Evan Gattis is the definition of an unconventional prospect. Already 25 years old, he has yet to play above Low A, due in part to a four year hiatus from the game that saw living out of his car and ending up in a drug rehab center. With those experiences behind him, Gattis has not only become a mature team leader, but also a dangerous hitter, rapping out 24 doubles, 22 homers, and 71 RBI in 377 plate appearances. His .322 batting average and .986 OPS would have led the league if he had qualified. Unfortunately, his defense isn't anywhere near as promising. Pitchers like that he offers a big target behind the plate, but he's awkward and bulky back there, with hard hands and a slow throwing motion toward second base. He's going to have to work hard to prove he can play defense well enough to stick at catcher, where his bat will be much more valuable. Because Bethancourt is going to be with Lynchburg, Gattis will likely be skipped up to AA Mississippi so that he can catch every day and refine his game. That will be a tall order, having to prove himself both at and behind the plate against while skipping a level, but if anyone can overcome adversity, it's Gattis.

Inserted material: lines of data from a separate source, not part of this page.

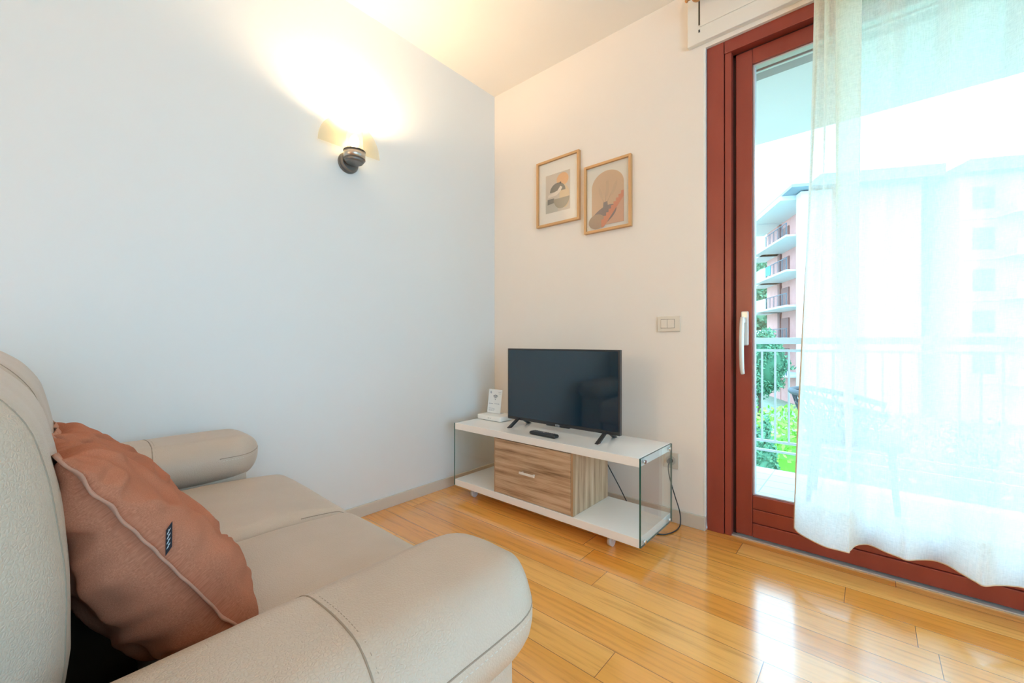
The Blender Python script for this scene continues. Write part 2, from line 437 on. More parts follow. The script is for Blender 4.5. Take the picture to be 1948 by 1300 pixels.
# arms
def arm(xa, xb, outer):
    s = 1 if outer > 0 else -1
    px0, px1 = (xa + .03, xb - .045) if s > 0 else (xa + .045, xb - .03)
    bm = rbox(px0, px1, -2.28, -1.655, .06, .47, .022, 12, puff=(.006, .006, 0))
    pn = bm_obj('arm_panel', bm, LEATHER, sofa)
    def shp(p):
        # front end drops and narrows slightly, underside tucks in
        t = max(0, min(1, (p.y + 1.95) / .36))
        p.z += .006 * t ** 2
        k = max(0, (.50 - p.z) / .12); p.x += (-s) * .006 * k
        return p
    bm = rbox(xa, xb, -2.30, -1.605, .436, .578, .0705, 40, puff=(.012, .012, .012), wr=.0022, wsc=7, seed=xa * 9, shape=shp)
    bmx = bm
    for v in bmx.verts:
        # plan view: large round corners at the front end
        R = .12; cx = (xa + xb) / 2; hw = (xb - xa) / 2
        yy = v.co.y - (-1.605 - R)
        if yy > 0:
            f = math.sqrt(max(0, 1 - min(1, (yy / (R + .014))) ** 2.2))
            k = (hw - R + R * f) / hw
            v.co.x = cx + (v.co.x - cx) * k
    o, tr = bm_obj('armrest', bmx, LEATHER, sofa, keep=True)
    # cross seam over the roll
    cx = (xa + xb) / 2; cz = .50
    seam = []
    for i in range(34):
        a = -.28 * PI + (1.56 * PI) * i / 33
        seam.append(((cx, -1.930 + .012 * math.sin(a), cz), (math.cos(a), -.0, math.sin(a))))
    p1 = project(tr, [q[0] for q in seam], [q[1] for q in seam], .0004)
    MB().tube(p1, .0017, 6).build('cross_seam', SEAM, o)
    p2 = project(tr, [(q[0][0], q[0][1] + .008, q[0][2]) for q in seam], [q[1] for q in seam], .0003)
    dashes(p2, .0042, .003, .0006, SEAM, 'stitching', o)
    # long seam along the outer side and round the front
    pts, dr = [], []
    for i in range(60):
        t = i / 59
        y = -2.24 + t * .50; pts.append((cx, y, .545)); dr.append((s, 0, -.13))
    for i in range(1, 40):
        a = (PI) * i / 39
        pts.append((cx, -1.75, .545)); dr.append((s * math.cos(a), math.sin(a), -.13))
    p3 = project(tr, pts, dr, .0002); MB().tube(p3, .0013, 6).build('long_seam', SEAM, o)
    p4 = project(tr, [(p[0], p[1], p[2] - .009) for p in pts], dr, .0003)
    dashes(p4, .0055, .0035, .0009, THREAD, 'stitching', o)
arm(1.415, 1.666, 1)
arm(.055, .343, -1)
# seat cushions
def seat(xa, xb, sd):
    def shp(p):
        t = max(0, min(1, (p.y + 1.80) / .28)); p.z -= .022 * t ** 2
        return p
    bm = rbox(xa, xb, -2.03, -1.535, .27, .448, .045, 34, puff=(.0, .016, .012), wr=.003, wsc=5, seed=sd, shape=shp)
    o, tr = bm_obj('seat_cushion', bm, LEATHER, sofa, keep=True)
    cx = (xa + xb) / 2
    for xx in ((xb - .016,) if sd < 4 else ()):
        pts = [(xx, -2.0, .36)] * 40; dr = [(0, math.sin(a), math.cos(a)) for a in [(-.1 + .75 * i / 39) * PI for i in range(40)]]
        pts = [(xx, -1.68, .36)] * 30; dr = [(0, math.sin(a), math.cos(a)) for a in [(.0 + .6 * i / 29) * PI for i in range(30)]]
        path = project(tr, pts, dr, .0003)
        MB().tube(path, .0013, 6).build('seam', SEAM, o)
seat(.340, .8655, 2.)
seat(.8645, 1.405, 5.)
# back cushions
def back(xa, xb, sd):
    def shp(p):
        # leans back towards the top
        if p.z > .62: p.y -= .20 * (p.z - .62) ** 2 / .35 + 0
        if p.z < .56: p.y -= .10 * (.56 - p.z)
        return p
    bm = rbox(xa, xb, -2.40, -2.142, .40, .935, .118, 34, puff=(.012, .010, .012), wr=.004, wsc=5, seed=sd, shape=shp)
    o, tr = bm_obj('back_cushion', bm, LEATHER, sofa, keep=True)
    for xx in (xb - .085, xa + .085):
        org = (xx, -2.27, .66); path = project(tr, [org] * 60, [(0, math.cos(a), math.sin(a)) for a in [(-.42 + 1.1 * i / 59) * PI for i in range(60)]], .0003)
        MB().tube(path, .0014, 6).build('seam', SEAM, o)
back(.30, .865, 1.)
back(.868, 1.435, 4.)

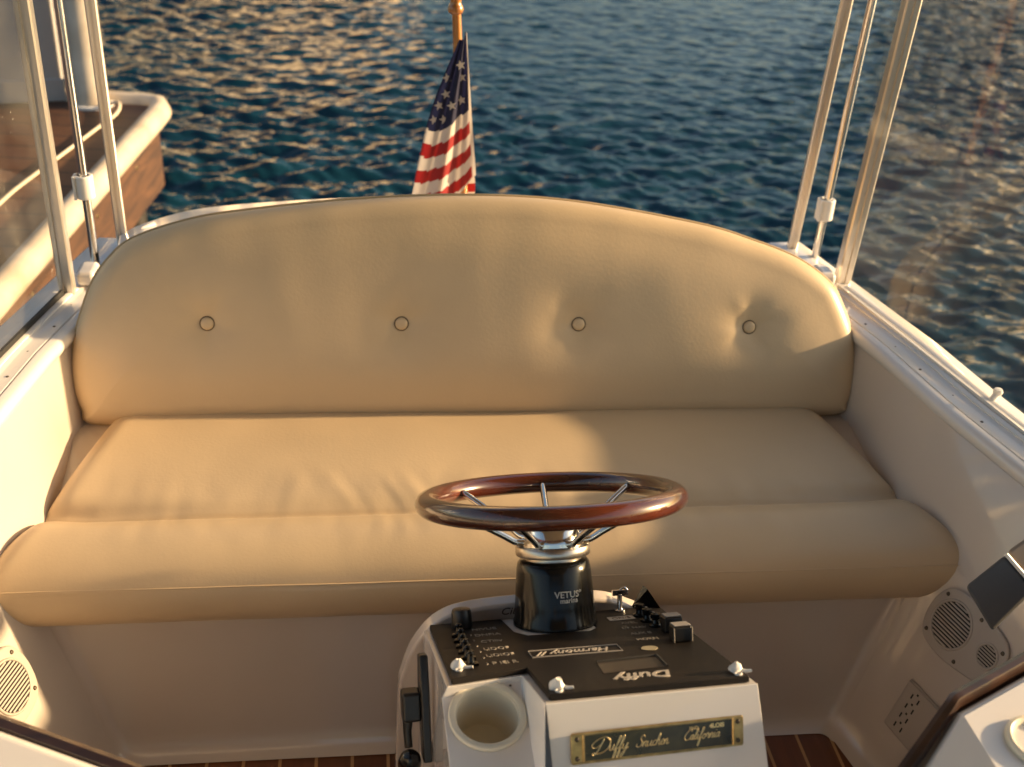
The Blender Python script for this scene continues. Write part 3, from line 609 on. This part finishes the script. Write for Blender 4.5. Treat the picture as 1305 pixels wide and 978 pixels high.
# ------------------------------------------------------------------ speakers, outlet plate
def wallframe(y, z, s):
    """position on the side wall with its local frame (forward along the boat, up the wall, out of the wall)"""
    p = Vector((s * wallx(y, z), y, z)); ty = (Vector((s * wallx(y + .02, z), y + .02, z)) - p).normalized() * -s; tz = (Vector((s * wallx(y, z + .02), y, z + .02)) - p)
    nrm = ty.cross(tz).normalized(); nrm = nrm if nrm.x * -s > 0 else -nrm; up = nrm.cross(ty) if (nrm.cross(ty)).z > 0 else -nrm.cross(ty)
    m = Matrix((ty, up.normalized(), nrm)).transposed().to_4x4(); m.translation = p + nrm * .001; return m
def speaker(y, z, s, roll, label):
    e_ = empty('speaker', label, 'speaker'); e_.matrix_world = wallframe(y, z, s) @ rz(roll); e_['group'] = 'speakers set in the cockpit side walls'
    a = MB(); rr = spline([(.064, 0), (.050, .046), (0, .062), (-.050, .046), (-.064, 0), (-.058, -.06), (-.042, -.116), (0, -.130), (.042, -.116), (.058, -.06)], 6, True)
    a.add(*prism(rr, 0, .008)); a.build('mounting_plate', SPKW, e_, 30, bevel=.004)
    for cx, cy, r in ((0, 0, .042), (.004, -.093, .019)):
        v, f = lathe([(0, .0085), (r, .0085), (r + .001, .006)], 40); g = MB().add(v, f, T((cx, cy, 0))).build('speaker_grille', DARK, e_)
        v, f = tube([(cx + (r + .003) * math.cos(t), cy + (r + .003) * math.sin(t), .0085) for t in np.linspace(0, 2 * pi, 49)[:-1]], .0026, 8, True); MB().add(v, f).build('grille_rim', SPKW, g, 180)
        a = MB(); n_ = 13 if r > .03 else 7
        for k in range(n_):
            x = -r + (k + .5) * 2 * r / n_; hl = math.sqrt(max(0, r * r - x * x)); w_ = r / n_ * .52
            a.add(*box(cx + x - w_, cx + x + w_, cy - hl, cy + hl, .0086, .0105))
        a.build('grille_bar', SPKW, g, bevel=.0006)['kind'] = 'stuff'
    for x, y_ in ((.040, .040), (-.040, .040), (-.049, -.045), (.047, -.046), (.028, -.115)):
        v, f = lathe([(0, .0024), (.003, .002), (.0042, 0)], 12); MB().add(v, f, T((x, y_, .008))).build('plate_screw', SCREW, e_)
speaker(1.481, .324, 1, 92, 'beige twin round speaker on the right wall beside the grey armrest')
speaker(1.452, .290, -1, -92, 'beige round speaker low on the left wall, cut by the picture edge')
ot = empty('outlet_plate', 'beige outlet plate with small slots low on the right wall', 'outlet'); ot.matrix_world = wallframe(1.420, .148, 1) @ rz(2)
MB().add(*box(-.054, .054, -.054, .053, 0, .006)).build('cover_plate', SPKW, ot, bevel=.003)
MB().add(*box(-.051, .05, .046, .051, .006, .010)).build('cover_ridge', SPKW, ot, bevel=.001)
a = MB()
for k in range(4):
    y_ = -.036 + k * .022
    a.add(*box(-.032, -.029, y_ - .005, y_ + .005, .0055, .0066)); a.add(*box(-.014, -.011, y_ - .005, y_ + .005, .0055, .0066)); a.add(*box(-.023, -.019, y_ + .008, y_ + .012, .0055, .0066))
a.build('socket_slot', DARK, ot)

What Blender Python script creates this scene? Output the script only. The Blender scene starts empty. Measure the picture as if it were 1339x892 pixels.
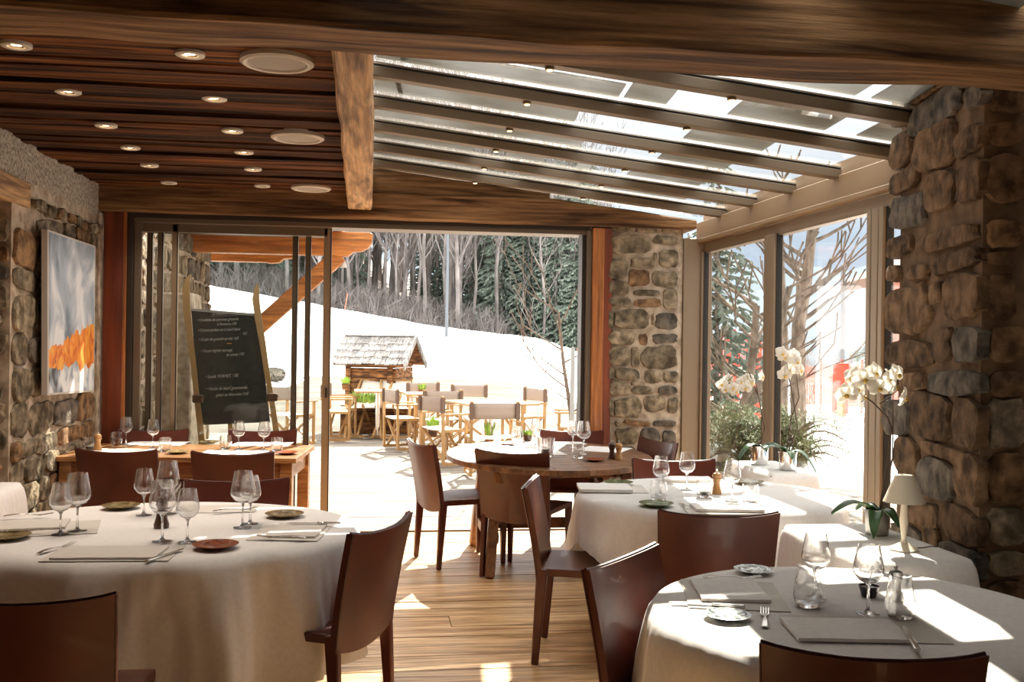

Matt Kennelly often gets overlooked, because he doesn't have any outstanding tools, but he has a great chance to have a long career in the Majors as a backup catcher. The Australian native has moved slowly and steadily through the organization, spending 2011 with Mississippi, and while his .262/.347/.328/.675 slash line isn't impressive, it's much better than his career line of .243/.308/.334/.642. Kennelly just finished playing winter ball earlier this week, after his Perth Heat won the Australian Baseball League championship. He excelled in the ABL, hitting .297 with a .817 OPS, 6 homers, and 25 RBI in 165 at bats. He is a good defensive catcher with an accurate arm, and pitchers love his attitude and the way he calls a game. He'll move up to AAA Gwinnett in 2012, where he'll likely continue his slow, steady improvement.